Seneca College recently issued the following announcement.
Students from the Sustainable Business Management program Anastase Karpathiou, Laura Castro, Pallavi Sathiskumar and Eryn Brown have fun during the clothing swap event at the Sustainability Fair.
President David Agnew jokingly compared setting up Seneca’s Environmental Sustainability Committee to “going for a dental operation.”
“Once you set it up, you’ll feel the pressure,” he said at the opening ceremony of the first-ever Sustainability Fair, which took place at Newnham Campus today.
While Seneca is “a bit late to the party in some ways” on the sustainability front and has some catching up to do, President Agnew noted that there is great momentum with Sustainable Seneca and encouraged everyone to share ideas with the committee.
The Fair showcased a number of initiatives happening at Seneca, including the energy dashboard, the Green Citizen program, the urban farming unit by Ripple Farms, Seneca Sting Honey, textile diversion program and First Peoples@Seneca.
Peggy Pitawanakwat
(l-r) First-year Civil Engineering students Suleman Bangi and Md Khairul Islam visit the Seneca Sting Honey table with Gonzalo Barreto, a Sustainable Business Management student.
External organizations at the Fair included Smart Commute, Habitat for Humanity, Waste Connections and Planet Earth.
“We want to encourage people to reduce, reuse and recycle as much as possible,” says Paula Echeveste Petrone, a Sustainable Business Management grad who organized the Fair.
Her passion for sustainability started when she was 10 years old, when she saw her mother’s friend turn a piece of magazine paper into an envelope.
“To me, that’s what sustainability is all about,” Paula says. “It’s how can we rethink the way we do things.”
Peggy Pitawanakwat
Peggy Pitawanakwat (left), Co-ordinator, First Peoples@Seneca, performs a traditional ritual acknowledging that Seneca is on the territory of the Mississaugas of the New Credit First Nation and the Williams Treaties First Nations.
aramark
Suzzette Giran (left) and Danica Smiljanic from Aramark, which operates Seneca Dining Services, showcase local food initiatives at the Sustainability Fair.
For the Fair’s clothing swap event, for example, Paula reused hangers from dry cleaners and borrowed rolling racks and a mannequin from the School of Fashion.
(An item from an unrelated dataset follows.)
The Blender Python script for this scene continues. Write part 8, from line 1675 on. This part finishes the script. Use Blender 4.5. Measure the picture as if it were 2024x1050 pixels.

She also turned a cardboard box into a ballot box and rescued a chalkboard from being disposed for engagement activities at the Fair.
“We want to educate people about Seneca’s sustainable initiatives,” Paula says. “We also want everyone to create a collective change by modifying our day-to-day habits to have a positive environmental impact.”
Michelle Alexis Villarama agrees.
“It’s the little things that count,” says the third-year Accounting student. “There needs to be more events like the Sustainability Fair and more education around awareness.”
A self-professed “recycling nerd," Michelle says she often walks around the campus looking for garbage bins to segregate her waste.
However, she says she doesn’t see anyone else doing it.
“A lot of my friends don’t care about this stuff and honestly, it’s the lack of awareness,” she says.
“Yes, it might just be one piece of paper you recycle, but if you start, your friends will start and everyone else will start. And that will make a big impact. You can influence your friends by leading by example.”
Chau Nguyen
Chau Nguyen, a Sustainable Business Management student, makes a pledge at the Fair that reads, "I will stop using plastic bags."